* _GIVEN TASK_: Retype the stretch of lines that starts at the line containing "Model this scene" and ends at the line containing "SC.camera = camo", inclusive. Do not include pictures.

* _Scenes as source code_:
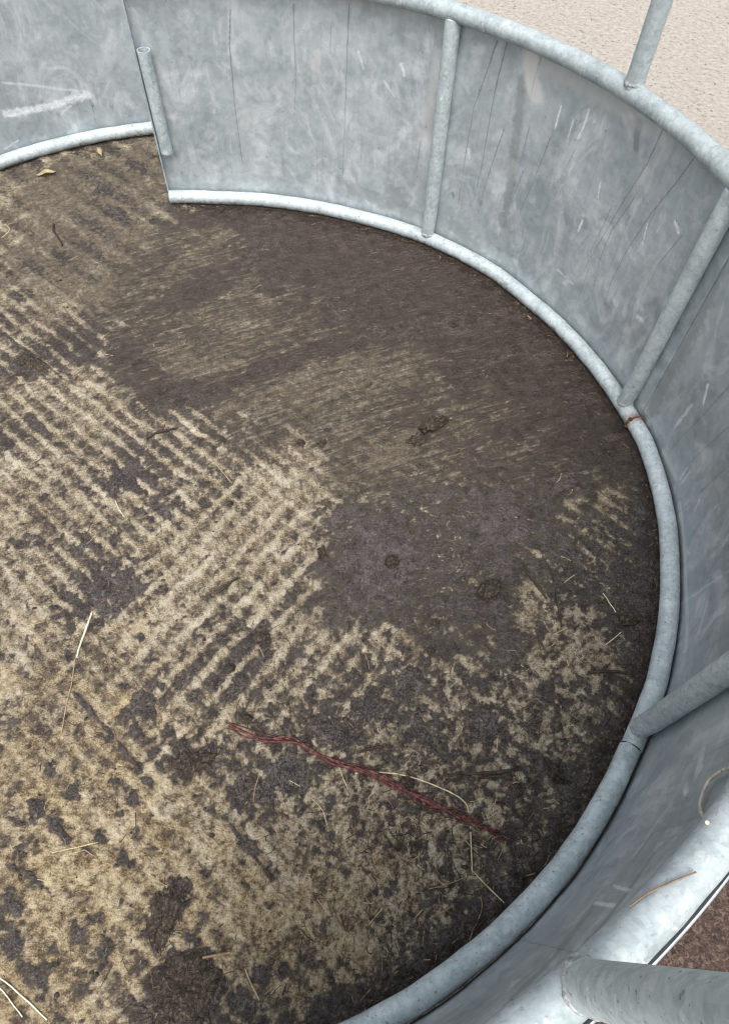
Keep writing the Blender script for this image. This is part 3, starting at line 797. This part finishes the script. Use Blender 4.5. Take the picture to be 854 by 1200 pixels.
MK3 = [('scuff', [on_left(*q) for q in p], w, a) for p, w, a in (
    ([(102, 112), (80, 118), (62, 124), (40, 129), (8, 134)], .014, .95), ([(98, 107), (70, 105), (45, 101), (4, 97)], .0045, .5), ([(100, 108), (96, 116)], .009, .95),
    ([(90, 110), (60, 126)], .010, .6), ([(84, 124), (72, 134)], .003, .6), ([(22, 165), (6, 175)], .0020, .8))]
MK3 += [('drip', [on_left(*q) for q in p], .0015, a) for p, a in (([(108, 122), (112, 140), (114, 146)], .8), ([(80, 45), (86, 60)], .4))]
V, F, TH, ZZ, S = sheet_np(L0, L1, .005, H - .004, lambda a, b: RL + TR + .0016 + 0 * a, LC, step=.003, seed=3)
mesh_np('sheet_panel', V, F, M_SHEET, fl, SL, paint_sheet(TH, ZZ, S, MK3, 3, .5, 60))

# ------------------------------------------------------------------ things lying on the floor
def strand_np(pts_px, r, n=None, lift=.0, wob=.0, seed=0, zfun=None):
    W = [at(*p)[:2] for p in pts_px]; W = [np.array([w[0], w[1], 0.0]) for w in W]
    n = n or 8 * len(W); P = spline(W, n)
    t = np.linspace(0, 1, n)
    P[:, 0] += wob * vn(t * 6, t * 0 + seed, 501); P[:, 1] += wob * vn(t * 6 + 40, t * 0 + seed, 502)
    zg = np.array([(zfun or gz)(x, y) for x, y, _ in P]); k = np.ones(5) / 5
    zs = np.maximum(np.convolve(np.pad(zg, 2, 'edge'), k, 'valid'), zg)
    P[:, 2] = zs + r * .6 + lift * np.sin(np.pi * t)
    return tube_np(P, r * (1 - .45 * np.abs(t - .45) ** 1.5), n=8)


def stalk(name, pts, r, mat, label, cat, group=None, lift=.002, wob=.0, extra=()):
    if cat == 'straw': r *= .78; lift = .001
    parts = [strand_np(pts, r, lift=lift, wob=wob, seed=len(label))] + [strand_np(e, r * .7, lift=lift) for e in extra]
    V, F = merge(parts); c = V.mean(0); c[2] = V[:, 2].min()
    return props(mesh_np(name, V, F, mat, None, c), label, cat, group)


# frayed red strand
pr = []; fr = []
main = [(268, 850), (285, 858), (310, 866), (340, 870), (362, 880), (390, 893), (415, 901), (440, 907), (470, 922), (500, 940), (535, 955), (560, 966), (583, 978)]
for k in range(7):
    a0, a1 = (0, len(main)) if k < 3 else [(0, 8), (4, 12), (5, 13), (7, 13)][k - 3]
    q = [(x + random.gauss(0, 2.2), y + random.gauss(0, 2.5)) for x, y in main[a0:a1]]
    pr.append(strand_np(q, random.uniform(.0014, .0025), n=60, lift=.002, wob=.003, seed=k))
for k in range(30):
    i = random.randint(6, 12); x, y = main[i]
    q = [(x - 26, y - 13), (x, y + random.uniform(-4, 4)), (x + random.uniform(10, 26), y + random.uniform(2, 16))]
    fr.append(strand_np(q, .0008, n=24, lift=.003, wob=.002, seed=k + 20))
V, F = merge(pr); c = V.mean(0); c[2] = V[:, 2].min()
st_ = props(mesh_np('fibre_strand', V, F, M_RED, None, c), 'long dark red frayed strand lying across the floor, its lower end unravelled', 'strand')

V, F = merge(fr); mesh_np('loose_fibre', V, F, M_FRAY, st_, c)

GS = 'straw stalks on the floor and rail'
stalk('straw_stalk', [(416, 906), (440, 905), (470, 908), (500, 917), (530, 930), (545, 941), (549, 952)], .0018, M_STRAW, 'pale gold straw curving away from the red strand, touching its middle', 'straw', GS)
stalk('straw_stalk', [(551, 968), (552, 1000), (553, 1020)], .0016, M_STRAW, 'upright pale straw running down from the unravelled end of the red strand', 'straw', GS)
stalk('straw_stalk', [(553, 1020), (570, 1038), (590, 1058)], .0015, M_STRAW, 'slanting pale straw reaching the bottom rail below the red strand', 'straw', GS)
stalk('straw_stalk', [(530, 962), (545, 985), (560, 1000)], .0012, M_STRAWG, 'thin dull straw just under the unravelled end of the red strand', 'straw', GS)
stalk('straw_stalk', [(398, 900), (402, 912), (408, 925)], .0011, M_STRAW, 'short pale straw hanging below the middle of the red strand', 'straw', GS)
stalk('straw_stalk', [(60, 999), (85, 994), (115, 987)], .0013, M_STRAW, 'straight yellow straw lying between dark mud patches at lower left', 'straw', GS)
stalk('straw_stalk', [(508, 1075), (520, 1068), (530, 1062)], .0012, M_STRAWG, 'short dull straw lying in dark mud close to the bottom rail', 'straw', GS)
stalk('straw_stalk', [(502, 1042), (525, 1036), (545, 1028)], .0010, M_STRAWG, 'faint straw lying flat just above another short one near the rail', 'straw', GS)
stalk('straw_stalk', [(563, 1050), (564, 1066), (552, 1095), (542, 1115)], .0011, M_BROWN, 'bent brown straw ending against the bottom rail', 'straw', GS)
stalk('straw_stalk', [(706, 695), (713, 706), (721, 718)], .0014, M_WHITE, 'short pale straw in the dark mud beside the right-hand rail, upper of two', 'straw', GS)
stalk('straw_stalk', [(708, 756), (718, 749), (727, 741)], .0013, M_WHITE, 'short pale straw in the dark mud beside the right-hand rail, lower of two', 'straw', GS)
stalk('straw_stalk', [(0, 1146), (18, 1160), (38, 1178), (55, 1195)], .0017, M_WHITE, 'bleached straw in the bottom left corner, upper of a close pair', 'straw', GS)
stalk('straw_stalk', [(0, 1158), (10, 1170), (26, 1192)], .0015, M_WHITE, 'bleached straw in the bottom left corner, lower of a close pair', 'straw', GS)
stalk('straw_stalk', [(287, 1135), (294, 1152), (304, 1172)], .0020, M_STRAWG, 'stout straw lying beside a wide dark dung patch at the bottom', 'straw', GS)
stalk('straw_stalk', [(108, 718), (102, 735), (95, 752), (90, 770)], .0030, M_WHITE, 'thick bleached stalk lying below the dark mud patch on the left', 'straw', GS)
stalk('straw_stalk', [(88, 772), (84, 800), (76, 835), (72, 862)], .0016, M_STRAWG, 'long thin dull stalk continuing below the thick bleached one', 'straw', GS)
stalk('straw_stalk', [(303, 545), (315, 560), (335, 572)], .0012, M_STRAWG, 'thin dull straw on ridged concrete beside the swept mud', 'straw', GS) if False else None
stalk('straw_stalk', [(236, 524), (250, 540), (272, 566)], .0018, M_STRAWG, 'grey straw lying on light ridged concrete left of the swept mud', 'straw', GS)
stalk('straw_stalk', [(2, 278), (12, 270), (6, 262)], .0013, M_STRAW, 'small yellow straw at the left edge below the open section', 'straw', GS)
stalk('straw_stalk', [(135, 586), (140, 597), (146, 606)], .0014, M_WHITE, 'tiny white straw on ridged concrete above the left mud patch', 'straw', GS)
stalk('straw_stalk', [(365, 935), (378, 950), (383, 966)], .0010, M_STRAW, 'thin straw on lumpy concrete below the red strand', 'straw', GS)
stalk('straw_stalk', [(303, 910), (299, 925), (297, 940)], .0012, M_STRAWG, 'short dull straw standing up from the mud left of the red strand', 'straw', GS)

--

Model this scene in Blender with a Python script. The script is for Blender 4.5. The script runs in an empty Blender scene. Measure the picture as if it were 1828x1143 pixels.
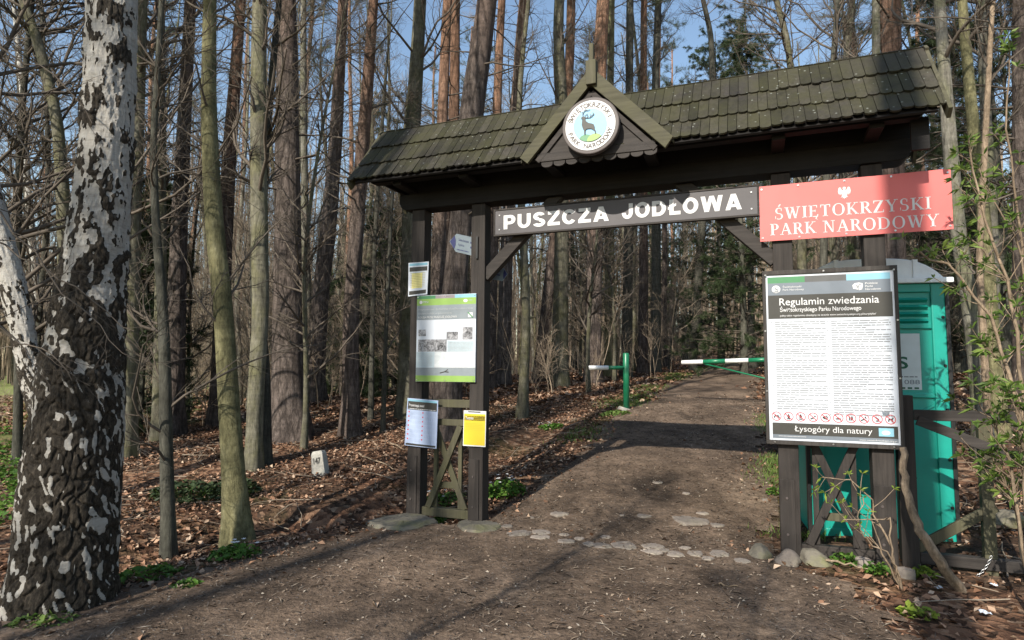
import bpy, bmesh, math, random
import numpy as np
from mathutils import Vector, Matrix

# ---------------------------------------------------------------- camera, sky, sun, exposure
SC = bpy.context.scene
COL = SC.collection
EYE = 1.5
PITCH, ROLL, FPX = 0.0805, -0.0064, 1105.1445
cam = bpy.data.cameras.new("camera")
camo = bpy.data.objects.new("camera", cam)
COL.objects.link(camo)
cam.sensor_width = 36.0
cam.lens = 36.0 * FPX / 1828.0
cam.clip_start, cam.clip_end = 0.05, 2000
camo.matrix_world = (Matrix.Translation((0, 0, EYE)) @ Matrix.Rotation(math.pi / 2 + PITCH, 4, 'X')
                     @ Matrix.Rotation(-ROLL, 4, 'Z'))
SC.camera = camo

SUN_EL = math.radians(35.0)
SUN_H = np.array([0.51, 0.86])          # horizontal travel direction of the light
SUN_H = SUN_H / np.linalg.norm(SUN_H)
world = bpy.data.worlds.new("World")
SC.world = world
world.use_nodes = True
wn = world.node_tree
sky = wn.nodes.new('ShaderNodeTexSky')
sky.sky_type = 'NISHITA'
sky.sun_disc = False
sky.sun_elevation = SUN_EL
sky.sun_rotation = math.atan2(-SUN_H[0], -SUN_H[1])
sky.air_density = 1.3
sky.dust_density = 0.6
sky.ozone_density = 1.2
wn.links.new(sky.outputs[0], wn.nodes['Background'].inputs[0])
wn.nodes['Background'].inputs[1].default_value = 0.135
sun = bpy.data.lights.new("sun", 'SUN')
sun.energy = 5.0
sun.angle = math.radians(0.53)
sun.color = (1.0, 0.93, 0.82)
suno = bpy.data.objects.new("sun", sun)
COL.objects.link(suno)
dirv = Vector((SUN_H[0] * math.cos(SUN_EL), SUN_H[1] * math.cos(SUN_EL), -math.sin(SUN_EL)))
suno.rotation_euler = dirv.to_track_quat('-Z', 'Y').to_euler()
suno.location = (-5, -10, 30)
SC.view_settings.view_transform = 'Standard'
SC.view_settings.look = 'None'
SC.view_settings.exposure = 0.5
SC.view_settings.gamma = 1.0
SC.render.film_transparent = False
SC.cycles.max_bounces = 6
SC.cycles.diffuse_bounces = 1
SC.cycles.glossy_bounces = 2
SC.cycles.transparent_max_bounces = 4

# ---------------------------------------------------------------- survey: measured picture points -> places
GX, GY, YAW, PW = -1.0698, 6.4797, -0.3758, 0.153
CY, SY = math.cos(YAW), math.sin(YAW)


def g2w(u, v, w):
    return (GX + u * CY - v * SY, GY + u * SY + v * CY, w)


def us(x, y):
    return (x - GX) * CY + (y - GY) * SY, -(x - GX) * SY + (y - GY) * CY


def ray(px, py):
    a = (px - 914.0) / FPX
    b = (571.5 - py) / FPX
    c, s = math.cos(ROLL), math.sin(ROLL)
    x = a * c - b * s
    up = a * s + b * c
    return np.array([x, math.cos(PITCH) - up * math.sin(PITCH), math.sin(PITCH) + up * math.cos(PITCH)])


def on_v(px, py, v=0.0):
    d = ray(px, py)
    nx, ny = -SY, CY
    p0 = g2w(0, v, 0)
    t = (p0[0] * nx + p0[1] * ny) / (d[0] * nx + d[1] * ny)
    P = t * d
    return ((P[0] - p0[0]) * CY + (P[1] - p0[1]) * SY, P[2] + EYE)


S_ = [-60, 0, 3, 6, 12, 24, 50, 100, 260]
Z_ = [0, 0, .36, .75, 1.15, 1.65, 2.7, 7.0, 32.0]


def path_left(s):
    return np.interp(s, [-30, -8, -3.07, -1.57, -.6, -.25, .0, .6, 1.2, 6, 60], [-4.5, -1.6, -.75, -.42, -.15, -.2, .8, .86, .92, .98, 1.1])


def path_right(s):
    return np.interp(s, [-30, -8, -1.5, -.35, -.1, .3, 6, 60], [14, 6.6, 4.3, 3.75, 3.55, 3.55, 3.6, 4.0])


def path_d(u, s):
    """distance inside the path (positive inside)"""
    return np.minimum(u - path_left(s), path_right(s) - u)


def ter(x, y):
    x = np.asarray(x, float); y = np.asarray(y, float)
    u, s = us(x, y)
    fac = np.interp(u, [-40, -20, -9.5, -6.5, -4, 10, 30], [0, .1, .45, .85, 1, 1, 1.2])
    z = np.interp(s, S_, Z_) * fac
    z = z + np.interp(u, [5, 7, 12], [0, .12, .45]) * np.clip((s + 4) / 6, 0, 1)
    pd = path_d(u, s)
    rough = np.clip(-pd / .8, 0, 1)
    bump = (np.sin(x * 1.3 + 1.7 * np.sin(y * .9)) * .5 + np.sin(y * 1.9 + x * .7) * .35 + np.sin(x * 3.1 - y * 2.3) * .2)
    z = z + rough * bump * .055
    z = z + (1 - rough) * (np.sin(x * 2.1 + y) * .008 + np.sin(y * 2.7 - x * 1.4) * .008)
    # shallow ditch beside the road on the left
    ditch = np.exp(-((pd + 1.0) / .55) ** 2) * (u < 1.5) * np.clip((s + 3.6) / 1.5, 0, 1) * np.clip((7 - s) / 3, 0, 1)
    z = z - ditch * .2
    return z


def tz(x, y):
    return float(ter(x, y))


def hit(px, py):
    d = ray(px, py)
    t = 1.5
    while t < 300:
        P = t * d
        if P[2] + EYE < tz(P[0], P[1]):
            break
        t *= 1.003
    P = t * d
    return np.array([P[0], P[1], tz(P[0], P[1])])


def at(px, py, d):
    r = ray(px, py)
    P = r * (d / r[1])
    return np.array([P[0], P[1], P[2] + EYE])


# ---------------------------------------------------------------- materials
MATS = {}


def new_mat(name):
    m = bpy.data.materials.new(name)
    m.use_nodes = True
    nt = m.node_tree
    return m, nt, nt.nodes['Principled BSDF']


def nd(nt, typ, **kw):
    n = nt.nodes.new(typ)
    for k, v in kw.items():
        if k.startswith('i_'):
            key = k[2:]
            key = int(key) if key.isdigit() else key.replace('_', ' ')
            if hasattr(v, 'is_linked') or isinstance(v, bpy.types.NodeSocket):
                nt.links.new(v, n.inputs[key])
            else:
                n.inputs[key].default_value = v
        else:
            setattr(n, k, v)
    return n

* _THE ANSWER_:
Model this scene in Blender with a Python script. The script is for Blender 4.5. The script runs in an empty Blender scene. Measure the picture as if it were 1828x1143 pixels.
import bpy, bmesh, math, random
import numpy as np
from mathutils import Vector, Matrix

# ---------------------------------------------------------------- camera, sky, sun, exposure
SC = bpy.context.scene
COL = SC.collection
EYE = 1.5
PITCH, ROLL, FPX = 0.0805, -0.0064, 1105.1445
cam = bpy.data.cameras.new("camera")
camo = bpy.data.objects.new("camera", cam)
COL.objects.link(camo)
cam.sensor_width = 36.0
cam.lens = 36.0 * FPX / 1828.0
cam.clip_start, cam.clip_end = 0.05, 2000
camo.matrix_world = (Matrix.Translation((0, 0, EYE)) @ Matrix.Rotation(math.pi / 2 + PITCH, 4, 'X')
                     @ Matrix.Rotation(-ROLL, 4, 'Z'))
SC.camera = camo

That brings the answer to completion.